For Spokane, a four-goal first period proved to be enough for the win.

The Chiefs took a 1-0 lead at the 2-minute mark when Richland native Seth Compton netted his 12th goal of the season. Rutherford went top shelf at 8:14 on a spectacular feed from Judd Blackwater for a two-goal lead.

The Chiefs added insurance goals after capitalizing on a couple of odd-man rushes. Wahl fed Bowman at 11:37 on a 2-on-1 rush and connected on the same play with Bruton at 17:31.

Had it not been for solid backstopping from Tokarski, though, the first period could have easily swung the other way.

“I’ll tell you what – you play that period again 100 times and it won’t be 4-0,” said Chiefs coach Bill Peters. “I thought Dustin Tokarski was excellent. I thought we were stuck in the 80s again. I thought it would be a 12-8 hockey game the way both teams were playing – tons of offense, tons of odd-man rushes – and I knew we had to get better than that.”

The Chiefs played better in the second, but the scoreboard didn’t reflect it.

Shaun Vey scored 30 seconds into the middle period and Adam Hughesman netted a power-play goal at 7:15 to pull the Ams within two goals after the second.

Rutherford scored his second goal 2:43 into the third, Kruise Reddick fed Taylor Procyshen for a Tri-City goal at 5:45 and Wahl rounded out the scoring with his empty-net goal.

“This shows we can compete at home,” said Rutherford. “I guess against them we’ve been soft at home, you could say, but we took advantage of them tonight. They weren’t ready and it was a big win for us.

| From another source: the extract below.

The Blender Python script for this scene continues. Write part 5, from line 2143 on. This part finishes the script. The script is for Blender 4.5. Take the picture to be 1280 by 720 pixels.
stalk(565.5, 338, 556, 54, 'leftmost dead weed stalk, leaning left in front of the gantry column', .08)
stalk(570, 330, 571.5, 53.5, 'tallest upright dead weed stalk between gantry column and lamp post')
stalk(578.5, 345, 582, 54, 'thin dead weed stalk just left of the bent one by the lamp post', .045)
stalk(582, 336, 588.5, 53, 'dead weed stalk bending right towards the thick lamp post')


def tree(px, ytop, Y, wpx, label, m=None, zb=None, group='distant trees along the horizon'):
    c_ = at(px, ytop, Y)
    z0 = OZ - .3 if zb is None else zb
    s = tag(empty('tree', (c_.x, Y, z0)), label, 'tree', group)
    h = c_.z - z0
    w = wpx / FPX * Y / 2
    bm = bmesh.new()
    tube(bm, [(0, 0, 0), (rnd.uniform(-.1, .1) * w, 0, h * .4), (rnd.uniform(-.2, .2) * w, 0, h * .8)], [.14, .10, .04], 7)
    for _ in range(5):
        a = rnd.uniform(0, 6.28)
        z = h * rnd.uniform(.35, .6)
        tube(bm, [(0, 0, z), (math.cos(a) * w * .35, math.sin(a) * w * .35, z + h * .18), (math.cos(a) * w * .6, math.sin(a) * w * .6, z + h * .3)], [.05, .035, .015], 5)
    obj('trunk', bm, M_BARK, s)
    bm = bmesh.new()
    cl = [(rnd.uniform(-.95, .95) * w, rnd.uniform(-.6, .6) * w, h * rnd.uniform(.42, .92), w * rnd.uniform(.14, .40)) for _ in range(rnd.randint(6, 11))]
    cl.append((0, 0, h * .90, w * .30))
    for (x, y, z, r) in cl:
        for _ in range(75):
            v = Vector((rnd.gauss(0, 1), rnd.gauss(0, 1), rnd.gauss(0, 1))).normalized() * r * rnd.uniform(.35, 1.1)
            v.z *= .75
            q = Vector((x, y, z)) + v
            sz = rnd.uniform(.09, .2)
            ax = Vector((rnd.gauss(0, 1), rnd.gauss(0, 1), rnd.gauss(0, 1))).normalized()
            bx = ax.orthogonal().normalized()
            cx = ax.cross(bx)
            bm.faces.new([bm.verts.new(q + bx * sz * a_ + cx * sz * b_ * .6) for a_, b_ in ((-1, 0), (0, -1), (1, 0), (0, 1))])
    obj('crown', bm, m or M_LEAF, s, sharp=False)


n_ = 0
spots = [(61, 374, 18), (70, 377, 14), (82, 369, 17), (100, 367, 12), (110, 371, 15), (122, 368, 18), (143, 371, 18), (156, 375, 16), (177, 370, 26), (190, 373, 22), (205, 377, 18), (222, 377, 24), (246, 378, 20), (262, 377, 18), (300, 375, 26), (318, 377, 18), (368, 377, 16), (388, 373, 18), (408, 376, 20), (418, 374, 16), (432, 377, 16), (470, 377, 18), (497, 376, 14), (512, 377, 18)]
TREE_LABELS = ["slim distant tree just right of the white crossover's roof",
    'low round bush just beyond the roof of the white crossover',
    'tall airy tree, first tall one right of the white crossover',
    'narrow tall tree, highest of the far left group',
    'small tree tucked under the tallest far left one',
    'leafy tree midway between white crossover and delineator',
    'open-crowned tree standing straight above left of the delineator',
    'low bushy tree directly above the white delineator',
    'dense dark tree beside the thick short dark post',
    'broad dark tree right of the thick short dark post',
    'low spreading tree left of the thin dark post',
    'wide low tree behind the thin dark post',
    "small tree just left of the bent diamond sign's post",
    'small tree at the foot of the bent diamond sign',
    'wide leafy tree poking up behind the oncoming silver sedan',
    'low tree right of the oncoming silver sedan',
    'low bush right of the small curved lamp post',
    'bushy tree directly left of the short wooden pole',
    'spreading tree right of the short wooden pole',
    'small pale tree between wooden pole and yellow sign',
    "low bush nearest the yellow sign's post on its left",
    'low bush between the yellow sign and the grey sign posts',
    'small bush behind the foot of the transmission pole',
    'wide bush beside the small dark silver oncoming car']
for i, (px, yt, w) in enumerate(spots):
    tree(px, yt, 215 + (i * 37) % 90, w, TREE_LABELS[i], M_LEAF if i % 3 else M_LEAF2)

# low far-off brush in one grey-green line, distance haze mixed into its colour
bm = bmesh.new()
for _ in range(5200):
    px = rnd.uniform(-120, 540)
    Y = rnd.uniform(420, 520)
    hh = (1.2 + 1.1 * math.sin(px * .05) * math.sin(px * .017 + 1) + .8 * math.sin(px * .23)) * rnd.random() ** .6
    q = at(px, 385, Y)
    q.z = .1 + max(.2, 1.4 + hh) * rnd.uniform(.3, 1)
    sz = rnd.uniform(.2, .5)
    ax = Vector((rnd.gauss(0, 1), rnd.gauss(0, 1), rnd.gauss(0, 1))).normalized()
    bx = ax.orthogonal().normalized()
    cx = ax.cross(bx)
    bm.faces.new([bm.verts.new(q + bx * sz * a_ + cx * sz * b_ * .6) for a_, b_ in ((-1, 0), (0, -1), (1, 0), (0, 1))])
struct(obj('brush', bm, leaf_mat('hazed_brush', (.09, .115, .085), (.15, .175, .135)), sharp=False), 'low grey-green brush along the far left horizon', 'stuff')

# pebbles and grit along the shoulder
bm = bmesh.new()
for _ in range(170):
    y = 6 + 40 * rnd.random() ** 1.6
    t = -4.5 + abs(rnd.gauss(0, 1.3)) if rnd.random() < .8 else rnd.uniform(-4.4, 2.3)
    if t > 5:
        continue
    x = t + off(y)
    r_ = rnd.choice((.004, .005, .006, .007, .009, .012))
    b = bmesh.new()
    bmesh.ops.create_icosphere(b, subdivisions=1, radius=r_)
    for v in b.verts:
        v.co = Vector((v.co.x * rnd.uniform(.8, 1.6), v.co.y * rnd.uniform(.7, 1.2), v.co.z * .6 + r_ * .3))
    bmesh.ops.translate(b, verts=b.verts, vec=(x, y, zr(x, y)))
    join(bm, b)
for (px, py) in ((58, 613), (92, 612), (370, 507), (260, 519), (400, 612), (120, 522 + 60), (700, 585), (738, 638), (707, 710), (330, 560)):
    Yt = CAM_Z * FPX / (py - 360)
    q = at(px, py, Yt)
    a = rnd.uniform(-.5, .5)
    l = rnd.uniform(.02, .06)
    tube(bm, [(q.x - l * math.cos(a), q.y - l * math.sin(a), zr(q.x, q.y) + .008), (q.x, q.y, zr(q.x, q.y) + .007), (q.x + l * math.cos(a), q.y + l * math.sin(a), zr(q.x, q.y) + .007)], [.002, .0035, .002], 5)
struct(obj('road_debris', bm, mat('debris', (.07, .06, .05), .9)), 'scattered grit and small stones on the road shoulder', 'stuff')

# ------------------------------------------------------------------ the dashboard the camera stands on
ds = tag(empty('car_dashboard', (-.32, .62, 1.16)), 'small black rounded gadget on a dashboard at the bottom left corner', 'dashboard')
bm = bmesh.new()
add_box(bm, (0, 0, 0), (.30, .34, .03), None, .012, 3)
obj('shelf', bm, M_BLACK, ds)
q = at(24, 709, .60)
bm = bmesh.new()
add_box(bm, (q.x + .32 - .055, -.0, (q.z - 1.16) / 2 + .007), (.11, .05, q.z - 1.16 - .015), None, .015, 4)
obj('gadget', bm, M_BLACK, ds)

“Every game means something right now.”

The Chiefs wrap up their four-game season series with the Kelowna Rockets on Wednesday when they travel to Kelowna.

Ice chips

Chiefs forward Justin McCrae was sidelined for the second straight night with a knee injury. Rookie defensemen Stefan Ulmer and Jace Coyle were healthy scratches. … Vancouver has a one-point lead atop the Western Conference standings after defeating Kelowna on Saturday night, leaving Spokane and Tri-City tied for the second seed.